## [Task brief]
Without including any pictures, write out the listing below exactly.

··· Data shown ···

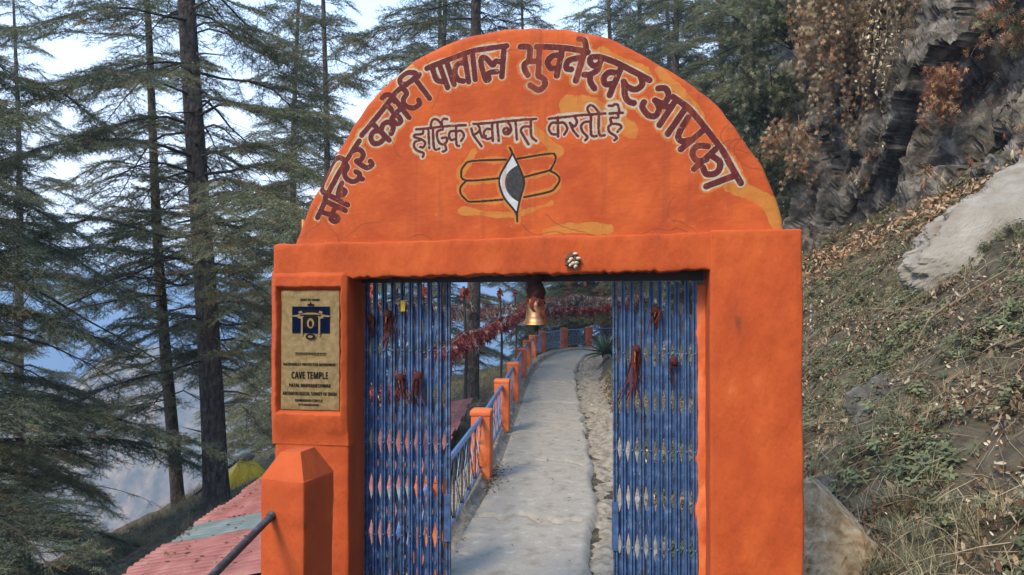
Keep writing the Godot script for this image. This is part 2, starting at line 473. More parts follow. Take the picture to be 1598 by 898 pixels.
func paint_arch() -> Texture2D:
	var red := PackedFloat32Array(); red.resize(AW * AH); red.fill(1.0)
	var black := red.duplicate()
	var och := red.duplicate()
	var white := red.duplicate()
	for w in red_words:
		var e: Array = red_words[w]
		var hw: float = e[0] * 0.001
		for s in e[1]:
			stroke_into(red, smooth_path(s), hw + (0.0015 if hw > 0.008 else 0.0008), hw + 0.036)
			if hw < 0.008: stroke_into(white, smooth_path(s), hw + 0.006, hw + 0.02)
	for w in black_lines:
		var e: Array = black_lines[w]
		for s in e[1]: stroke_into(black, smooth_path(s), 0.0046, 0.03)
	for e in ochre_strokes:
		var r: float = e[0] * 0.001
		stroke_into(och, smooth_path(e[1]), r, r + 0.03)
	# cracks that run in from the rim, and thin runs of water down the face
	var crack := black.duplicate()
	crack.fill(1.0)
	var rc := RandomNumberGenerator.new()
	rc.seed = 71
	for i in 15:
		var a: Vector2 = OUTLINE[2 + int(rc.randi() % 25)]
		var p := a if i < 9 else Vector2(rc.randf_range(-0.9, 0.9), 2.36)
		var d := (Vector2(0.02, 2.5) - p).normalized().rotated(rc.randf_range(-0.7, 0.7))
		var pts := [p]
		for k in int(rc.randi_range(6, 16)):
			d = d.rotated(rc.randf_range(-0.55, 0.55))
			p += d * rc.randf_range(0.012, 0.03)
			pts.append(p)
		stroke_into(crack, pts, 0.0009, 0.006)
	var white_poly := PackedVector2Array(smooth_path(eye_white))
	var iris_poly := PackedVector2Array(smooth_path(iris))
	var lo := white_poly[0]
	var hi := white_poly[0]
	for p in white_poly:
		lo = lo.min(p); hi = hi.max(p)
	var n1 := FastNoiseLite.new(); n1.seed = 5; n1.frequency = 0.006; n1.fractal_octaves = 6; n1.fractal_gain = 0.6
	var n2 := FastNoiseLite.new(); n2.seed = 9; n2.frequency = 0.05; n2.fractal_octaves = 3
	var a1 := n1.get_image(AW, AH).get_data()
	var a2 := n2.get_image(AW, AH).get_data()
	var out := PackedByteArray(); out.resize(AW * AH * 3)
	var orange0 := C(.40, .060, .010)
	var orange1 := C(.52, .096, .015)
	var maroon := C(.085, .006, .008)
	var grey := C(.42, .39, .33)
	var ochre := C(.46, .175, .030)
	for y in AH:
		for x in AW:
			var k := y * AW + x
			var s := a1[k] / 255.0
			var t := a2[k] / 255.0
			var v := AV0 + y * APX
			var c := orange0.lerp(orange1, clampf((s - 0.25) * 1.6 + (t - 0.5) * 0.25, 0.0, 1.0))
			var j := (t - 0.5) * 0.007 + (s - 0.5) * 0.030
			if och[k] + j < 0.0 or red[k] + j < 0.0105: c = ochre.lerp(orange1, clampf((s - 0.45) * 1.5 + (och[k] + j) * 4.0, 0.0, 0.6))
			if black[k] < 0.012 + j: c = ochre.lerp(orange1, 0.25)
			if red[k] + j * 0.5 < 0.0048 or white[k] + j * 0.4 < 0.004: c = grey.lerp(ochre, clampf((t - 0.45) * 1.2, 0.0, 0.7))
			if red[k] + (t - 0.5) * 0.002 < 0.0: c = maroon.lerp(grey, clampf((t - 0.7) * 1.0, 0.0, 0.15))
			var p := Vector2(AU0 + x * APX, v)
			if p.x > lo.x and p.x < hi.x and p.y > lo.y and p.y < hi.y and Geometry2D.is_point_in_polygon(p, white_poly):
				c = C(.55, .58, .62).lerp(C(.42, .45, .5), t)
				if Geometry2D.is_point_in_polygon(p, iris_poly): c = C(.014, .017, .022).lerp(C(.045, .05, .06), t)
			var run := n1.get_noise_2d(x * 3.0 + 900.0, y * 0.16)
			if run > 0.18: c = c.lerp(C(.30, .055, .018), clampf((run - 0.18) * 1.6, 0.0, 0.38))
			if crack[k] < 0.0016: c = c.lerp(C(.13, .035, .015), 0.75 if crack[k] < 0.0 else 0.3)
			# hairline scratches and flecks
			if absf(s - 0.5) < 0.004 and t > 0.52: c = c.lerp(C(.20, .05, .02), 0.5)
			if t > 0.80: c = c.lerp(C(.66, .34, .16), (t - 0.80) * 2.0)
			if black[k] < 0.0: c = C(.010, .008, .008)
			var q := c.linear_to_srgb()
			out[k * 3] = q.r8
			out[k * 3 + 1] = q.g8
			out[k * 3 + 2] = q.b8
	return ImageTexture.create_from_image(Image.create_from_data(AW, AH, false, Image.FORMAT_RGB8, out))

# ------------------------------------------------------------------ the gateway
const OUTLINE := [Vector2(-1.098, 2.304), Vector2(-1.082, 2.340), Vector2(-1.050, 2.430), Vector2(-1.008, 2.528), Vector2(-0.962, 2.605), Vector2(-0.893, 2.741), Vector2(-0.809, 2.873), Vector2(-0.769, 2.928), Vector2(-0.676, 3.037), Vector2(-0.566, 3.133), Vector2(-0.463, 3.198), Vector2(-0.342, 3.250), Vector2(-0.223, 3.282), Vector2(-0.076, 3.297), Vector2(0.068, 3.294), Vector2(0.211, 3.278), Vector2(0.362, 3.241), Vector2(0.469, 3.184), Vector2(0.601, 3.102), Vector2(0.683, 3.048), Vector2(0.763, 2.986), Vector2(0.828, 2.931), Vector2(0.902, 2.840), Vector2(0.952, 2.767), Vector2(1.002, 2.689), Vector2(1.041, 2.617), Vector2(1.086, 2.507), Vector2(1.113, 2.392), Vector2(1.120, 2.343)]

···

## [Answer to the task]
Keep writing the Godot script for this image. This is part 2, starting at line 473. More parts follow. Take the picture to be 1598 by 898 pixels.
func paint_arch() -> Texture2D:
	var red := PackedFloat32Array(); red.resize(AW * AH); red.fill(1.0)
	var black := red.duplicate()
	var och := red.duplicate()
	var white := red.duplicate()
	for w in red_words:
		var e: Array = red_words[w]
		var hw: float = e[0] * 0.001
		for s in e[1]:
			stroke_into(red, smooth_path(s), hw + (0.0015 if hw > 0.008 else 0.0008), hw + 0.036)
			if hw < 0.008: stroke_into(white, smooth_path(s), hw + 0.006, hw + 0.02)
	for w in black_lines:
		var e: Array = black_lines[w]
		for s in e[1]: stroke_into(black, smooth_path(s), 0.0046, 0.03)
	for e in ochre_strokes:
		var r: float = e[0] * 0.001
		stroke_into(och, smooth_path(e[1]), r, r + 0.03)
	# cracks that run in from the rim, and thin runs of water down the face
	var crack := black.duplicate()
	crack.fill(1.0)
	var rc := RandomNumberGenerator.new()
	rc.seed = 71
	for i in 15:
		var a: Vector2 = OUTLINE[2 + int(rc.randi() % 25)]
		var p := a if i < 9 else Vector2(rc.randf_range(-0.9, 0.9), 2.36)
		var d := (Vector2(0.02, 2.5) - p).normalized().rotated(rc.randf_range(-0.7, 0.7))
		var pts := [p]
		for k in int(rc.randi_range(6, 16)):
			d = d.rotated(rc.randf_range(-0.55, 0.55))
			p += d * rc.randf_range(0.012, 0.03)
			pts.append(p)
		stroke_into(crack, pts, 0.0009, 0.006)
	var white_poly := PackedVector2Array(smooth_path(eye_white))
	var iris_poly := PackedVector2Array(smooth_path(iris))
	var lo := white_poly[0]
	var hi := white_poly[0]
	for p in white_poly:
		lo = lo.min(p); hi = hi.max(p)
	var n1 := FastNoiseLite.new(); n1.seed = 5; n1.frequency = 0.006; n1.fractal_octaves = 6; n1.fractal_gain = 0.6
	var n2 := FastNoiseLite.new(); n2.seed = 9; n2.frequency = 0.05; n2.fractal_octaves = 3
	var a1 := n1.get_image(AW, AH).get_data()
	var a2 := n2.get_image(AW, AH).get_data()
	var out := PackedByteArray(); out.resize(AW * AH * 3)
	var orange0 := C(.40, .060, .010)
	var orange1 := C(.52, .096, .015)
	var maroon := C(.085, .006, .008)
	var grey := C(.42, .39, .33)
	var ochre := C(.46, .175, .030)
	for y in AH:
		for x in AW:
			var k := y * AW + x
			var s := a1[k] / 255.0
			var t := a2[k] / 255.0
			var v := AV0 + y * APX
			var c := orange0.lerp(orange1, clampf((s - 0.25) * 1.6 + (t - 0.5) * 0.25, 0.0, 1.0))
			var j := (t - 0.5) * 0.007 + (s - 0.5) * 0.030
			if och[k] + j < 0.0 or red[k] + j < 0.0105: c = ochre.lerp(orange1, clampf((s - 0.45) * 1.5 + (och[k] + j) * 4.0, 0.0, 0.6))
			if black[k] < 0.012 + j: c = ochre.lerp(orange1, 0.25)
			if red[k] + j * 0.5 < 0.0048 or white[k] + j * 0.4 < 0.004: c = grey.lerp(ochre, clampf((t - 0.45) * 1.2, 0.0, 0.7))
			if red[k] + (t - 0.5) * 0.002 < 0.0: c = maroon.lerp(grey, clampf((t - 0.7) * 1.0, 0.0, 0.15))
			var p := Vector2(AU0 + x * APX, v)
			if p.x > lo.x and p.x < hi.x and p.y > lo.y and p.y < hi.y and Geometry2D.is_point_in_polygon(p, white_poly):
				c = C(.55, .58, .62).lerp(C(.42, .45, .5), t)
				if Geometry2D.is_point_in_polygon(p, iris_poly): c = C(.014, .017, .022).lerp(C(.045, .05, .06), t)
			var run := n1.get_noise_2d(x * 3.0 + 900.0, y * 0.16)
			if run > 0.18: c = c.lerp(C(.30, .055, .018), clampf((run - 0.18) * 1.6, 0.0, 0.38))
			if crack[k] < 0.0016: c = c.lerp(C(.13, .035, .015), 0.75 if crack[k] < 0.0 else 0.3)
			# hairline scratches and flecks
			if absf(s - 0.5) < 0.004 and t > 0.52: c = c.lerp(C(.20, .05, .02), 0.5)
			if t > 0.80: c = c.lerp(C(.66, .34, .16), (t - 0.80) * 2.0)
			if black[k] < 0.0: c = C(.010, .008, .008)
			var q := c.linear_to_srgb()
			out[k * 3] = q.r8
			out[k * 3 + 1] = q.g8
			out[k * 3 + 2] = q.b8
	return ImageTexture.create_from_image(Image.create_from_data(AW, AH, false, Image.FORMAT_RGB8, out))

# ------------------------------------------------------------------ the gateway
const OUTLINE := [Vector2(-1.098, 2.304), Vector2(-1.082, 2.340), Vector2(-1.050, 2.430), Vector2(-1.008, 2.528), Vector2(-0.962, 2.605), Vector2(-0.893, 2.741), Vector2(-0.809, 2.873), Vector2(-0.769, 2.928), Vector2(-0.676, 3.037), Vector2(-0.566, 3.133), Vector2(-0.463, 3.198), Vector2(-0.342, 3.250), Vector2(-0.223, 3.282), Vector2(-0.076, 3.297), Vector2(0.068, 3.294), Vector2(0.211, 3.278), Vector2(0.362, 3.241), Vector2(0.469, 3.184), Vector2(0.601, 3.102), Vector2(0.683, 3.048), Vector2(0.763, 2.986), Vector2(0.828, 2.931), Vector2(0.902, 2.840), Vector2(0.952, 2.767), Vector2(1.002, 2.689), Vector2(1.041, 2.617), Vector2(1.086, 2.507), Vector2(1.113, 2.392), Vector2(1.120, 2.343)]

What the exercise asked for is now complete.